Although another writer might have followed up with a sequel to Bees—it does seem ripe for it—Kidd thought differently. To the inevitable question from Bees-drunk fans about another installment, Kidd, a dark-haired, 56-year-old mother of two, says in her warm Georgia drawl, "I always leave my answer open-ended," although at this point, it "isn't likely." Speaking from the second home retreat she and her husband, Sandy—a former family counselor, now her business manager—recently bought on the coast of Florida, Kidd is eager to talk about her new book. The Mermaid Chair, set on little Egret Island off the coast of South Carolina, features a married 42-year-old woman who shakes up her conventional life by falling in love with a monk—"quite different [from Bees] in terms of story and place." she says. But not so different, she admits. In The Mermaid Chair, Jessie Sullivan is summoned to Egret Island to try to calm her eccentric mother. There, at a Benedictine monastery, she finds the strange chair—supposedly with the image of a saint who once was a mermaid—and a monk named Brother Thomas who is on the verge of taking his final vows.

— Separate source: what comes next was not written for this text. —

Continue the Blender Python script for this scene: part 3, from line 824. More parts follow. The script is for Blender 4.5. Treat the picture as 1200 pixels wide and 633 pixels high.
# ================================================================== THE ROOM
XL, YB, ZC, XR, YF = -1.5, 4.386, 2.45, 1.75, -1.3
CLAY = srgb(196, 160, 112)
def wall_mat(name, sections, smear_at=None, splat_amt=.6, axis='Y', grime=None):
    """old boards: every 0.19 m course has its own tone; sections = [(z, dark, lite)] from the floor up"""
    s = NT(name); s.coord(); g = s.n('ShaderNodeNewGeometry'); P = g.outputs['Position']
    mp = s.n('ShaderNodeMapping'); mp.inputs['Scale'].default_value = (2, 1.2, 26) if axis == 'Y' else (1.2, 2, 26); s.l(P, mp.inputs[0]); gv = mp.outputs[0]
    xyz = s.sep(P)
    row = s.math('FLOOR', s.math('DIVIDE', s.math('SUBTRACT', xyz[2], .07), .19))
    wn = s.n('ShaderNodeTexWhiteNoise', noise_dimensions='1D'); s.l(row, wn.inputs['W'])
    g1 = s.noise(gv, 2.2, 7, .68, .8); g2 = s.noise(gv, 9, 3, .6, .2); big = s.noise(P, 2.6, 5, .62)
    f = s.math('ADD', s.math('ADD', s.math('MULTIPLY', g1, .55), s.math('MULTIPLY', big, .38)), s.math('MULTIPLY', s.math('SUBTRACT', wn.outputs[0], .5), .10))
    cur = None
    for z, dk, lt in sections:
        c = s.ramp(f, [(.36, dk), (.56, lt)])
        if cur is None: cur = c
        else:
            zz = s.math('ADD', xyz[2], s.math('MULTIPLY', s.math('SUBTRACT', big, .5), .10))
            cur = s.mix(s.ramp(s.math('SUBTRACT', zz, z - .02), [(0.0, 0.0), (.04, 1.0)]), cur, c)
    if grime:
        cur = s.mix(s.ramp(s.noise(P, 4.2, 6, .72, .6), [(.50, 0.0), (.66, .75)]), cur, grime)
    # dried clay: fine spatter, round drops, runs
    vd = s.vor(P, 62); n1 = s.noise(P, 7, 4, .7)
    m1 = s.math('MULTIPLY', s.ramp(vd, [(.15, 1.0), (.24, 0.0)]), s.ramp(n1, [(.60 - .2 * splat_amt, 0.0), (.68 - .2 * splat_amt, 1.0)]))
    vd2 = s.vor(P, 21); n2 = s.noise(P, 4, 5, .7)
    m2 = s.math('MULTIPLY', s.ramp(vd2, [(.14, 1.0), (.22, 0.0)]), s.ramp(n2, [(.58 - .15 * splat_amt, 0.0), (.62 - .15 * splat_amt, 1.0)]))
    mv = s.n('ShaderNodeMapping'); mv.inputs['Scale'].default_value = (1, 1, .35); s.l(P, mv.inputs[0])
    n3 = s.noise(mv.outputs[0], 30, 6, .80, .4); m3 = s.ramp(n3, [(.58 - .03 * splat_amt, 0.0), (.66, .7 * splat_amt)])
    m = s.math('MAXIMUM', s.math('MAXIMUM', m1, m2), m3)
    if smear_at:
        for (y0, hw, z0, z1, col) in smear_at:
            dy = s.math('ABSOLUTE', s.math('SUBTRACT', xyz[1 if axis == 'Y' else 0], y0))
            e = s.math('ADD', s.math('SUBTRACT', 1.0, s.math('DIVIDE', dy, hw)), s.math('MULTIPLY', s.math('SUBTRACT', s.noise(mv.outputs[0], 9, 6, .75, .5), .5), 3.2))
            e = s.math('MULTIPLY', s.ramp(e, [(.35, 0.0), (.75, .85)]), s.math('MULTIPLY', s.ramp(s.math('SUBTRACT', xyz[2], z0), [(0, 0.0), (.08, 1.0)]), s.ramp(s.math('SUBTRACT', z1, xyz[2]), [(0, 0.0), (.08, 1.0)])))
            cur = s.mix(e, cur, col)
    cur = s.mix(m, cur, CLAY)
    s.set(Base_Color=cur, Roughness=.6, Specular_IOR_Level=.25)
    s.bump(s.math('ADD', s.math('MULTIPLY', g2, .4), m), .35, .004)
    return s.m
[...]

"I was in the middle of writing the story of Jessie when it struck me that both she and Lily [of Bees] have to leave home, paradoxically, before they can find home." Small circles of nurturing women anchor both novels, but Eros figures more prominently in Mermaid.Talking about the nature of Jessie Sullivan's search prompts this calculation from Kidd:"A woman wants love and freedom at the same time."
Jessie's personal awakening, and her love affair with Brother Thomas, is reminiscent of the relationship that Thomas Merton had with a woman while he was at the Gethsemane Trappist monastery in Kentucky.
Merton was among the many authors Kidd read during her self-described apprenticeship, mustering her courage to become a writer after graduating from Texas Christian University with a degree in nursing in 1970. Kidd was nearing 30 and living in Anderson, S.C., where her husband taught at a small liberal arts college, when her first published piece, an essay written for a writing class, appeared in Guideposts magazine. Soon the freelancer, whose specialty was inspirational and lifestyle pieces, became a Guideposts contributing editor, which in turn led to the 1989 publication of her first book, by Harper San Francisco, a compilation of her contributions to the magazine.
God's Joyful Surprise was followed there by two memoirs, When the Heart Waits (1990) and The Dance of the Dissident Daughter (1996); the latter remains among the imprint's top 50 bestsellers. But success with personal narratives didn't quench her dream of mastering fiction, and Kidd continued pursuing it with courses at Emory in Atlanta, plus study at the Sewanee and Bread Loaf writers conferences. Gradually her stories began appearing in literary quarterlies and elsewhere, but the winner of the South Carolina Arts Commission's 1994 Fellowship in Literature for Fiction inched closer to becoming a novelist when she was tapped for the Poets & Writers Exchange Program. She was invited to read her work at the New York Arts Club.
There she read a story called "The Secret Life of Bees." Agent Virginia Barber, who was in the audience, expressed interest in representing her if the story was ever expanded. Three years later, Barber received 150 pages of a novel and, in short order, had in hand a preemptive offer from Viking that Jennifer Rudolph Walsh, Kidd's current agent at William Morris and former partner of the now retired Barber at Writer's Shop, says, "blew everyone out of the water."
The second half was completed within six months. But when Pamela Dorman, Kidd's editor on both novels, told her the initial print run had been set at 56,000, she remembers wondering if that wasn't overly optimistic. It wasn't until she was in Boston on tour and heard her name as an answer to a question on Jeopardy that she began to grasp the scope of Bees' phenomenal impact. "I realized then that something big was happening." Now, with a similar tale of coming home, but with the added allure of prohibited passion, she may find herself having to buy yet another domicile to which to return.